On the back of my right hand, if I lay it flat, you can see a small, thin, jagged line. It’s the only sexual assault scar I have that you can see.
These days, the headlines are dominated either by analysis of the Republican presidential candidate’s boasts of sexual assault or another allegation that Donald Trump has sexually assaulted a woman. He’s dismissed the boasts as locker room talk and has denied the accusations. These days, I find myself running my finger over my scar and remembering.
It was in 1984 or 1985, during a junior high gym class. We were outside, in a sports field next to the school. A solar eclipse was predicted and we’d been warned not to look at the sun.
Some of the boys saw this as an opportunity to get handsy. (Even now, my instinct is to describe it as child’s play instead of what it was – assault.) The boys would look skyward and pretend to go blind. Then they raced around with their eyes squinted but not shut and their arms outstretched, trying to grab the girls’ behinds and breasts, which at 12 and 13 were just beginning to grow.
We ran to escape the unwanted attention. Sometimes the boys’ hands found their target and squeezed. We ran faster, in loops around the field, doing our best to dodge the boys. As I ran, my right hand brushed against a boy’s wrist. Imagine a poorly executed baton pass in a relay race – except instead of trying to connect, I was trying to keep us apart. The metal clasp of his watch snagged the back of my hand. My skin tore and my hand bled. I don’t remember a teacher intervening while girls ran from boys trying to grope them. I don’t remember telling my parents.
I remember thinking that this is what happens to girls. Everyone knows it and nobody much cares. A few years later in high school, when the creepy male band director chose skimpy leotards as the flag girls’ new uniform, it never crossed my mind to ask if we could wear something else.
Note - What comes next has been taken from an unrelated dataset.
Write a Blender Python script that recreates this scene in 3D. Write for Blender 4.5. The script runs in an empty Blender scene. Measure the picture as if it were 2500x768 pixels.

When we wore our uniforms, the band director would ask us to come into his office and sit in his lap. I didn’t, but some girls did. I never told my parents or other teachers.
This week, I asked some of my female classmates if they remembered the band director like I did. They did. He’d commented on the size of their breasts and asked them to twirl for him. They remember that some girls would go into his office and he’d shut the door behind them. “Predatory” and “groomer” were among the words I heard, along with this: “It was so rampant that I always figured that the adults/administration had to have known.”
Years later, the band director left the school following allegations that he’d been inappropriate with a female student. In the past week, at least four women have reported that Trump made unwanted physical advances toward them. One of the accusations is more than 30 years old. Some of Trump’s supporters say that proves the woman’s mendacity.
I say it proves how normalized sexual assault has become and how powerful rape culture is. It’s #NotOkay, as author Kelly Oxford said after she asked women to tweet her the story of their first sexual assault. I was among the millions of women to respond. Days later, Goldie Taylor, an editor at The Daily Beast, asked via Twitter: “How long did it take you to speak publicly about your sexual abuse and name the perpetrator? It took me 30 years …”
For me, it’ll be longer than that. I’m still not comfortable naming the boy who left me with a scar, or the band director or any of the other men who have forced themselves on me. I’m not scared of them or even angry at them. But I am furious when people explain away sexual assault as typical boy behavior and talk of such as locker room banter. My body tenses and my heart pounds, just as if I were running away from a boy who wanted to molest me.
You’d think that in 30-plus years, my body would have absorbed the trauma completely, but it hasn’t.
But when I make a fist, the scar almost disappears.